More money, more debt and more austerity for Britain

 

The Coalition Government has announced more investment in both the railways and infrastructure. And more austerity to pay for it.

The Government has announced over £9 billion of investment in Britain’s railways. On the face of it, this is good news, but people should see the bigger picture. Britain’s railways are – ostensibly – private companies. So what we see here is the Government giving public money to private companies, another word for this giving is subsidy. Now the simple question is, why should the British Government or any government subsidise a private company, any private company? Not without an extremely good reason.

Britain’s railways are funded approximately half by the taxpayer and half by the passenger. Logically, either passengers should pay the entire cost of their travel – which would cripple many commuters – or the Government should run the network on behalf of all of us, which would mean it could reduce fares considerably, and even abolish fares not only on the railways but on much of the transport network, certainly within major cities. Do the math.

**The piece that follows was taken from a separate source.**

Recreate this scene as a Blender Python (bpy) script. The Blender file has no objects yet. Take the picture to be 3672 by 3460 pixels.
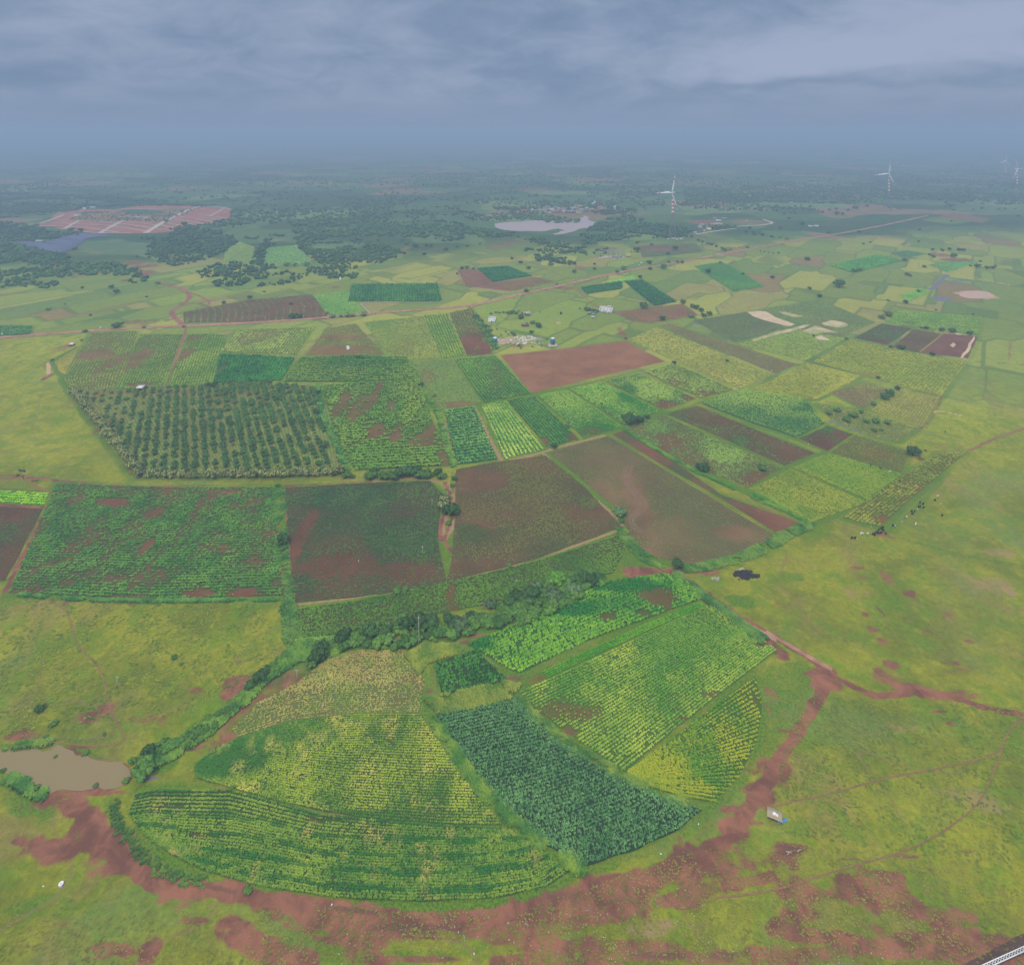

As one Guardian correspondent pointed out earlier this week, it is ultimately the poor who will pay the price for this, because this subsidy is a transfer of wealth into the pockets of the rich.

Meanwhile, Chancellor Osborne is set to announce a further £50 billion of investment in the country’s infrastructure. Again, this sounds good, but it is not new, debt-free money that will be financing this programme, but new loan guarantees.

If the Chancellor has promised more borrowed money for the infrastructure, his boss has promised only more austerity, another decade of it. In an interview with the Daily Telegraph, David Cameron said he expects the (manufactured) Eurozone crisis to drag on until 2020. Realists will add at least another five years to that forecast; cynics, another ten.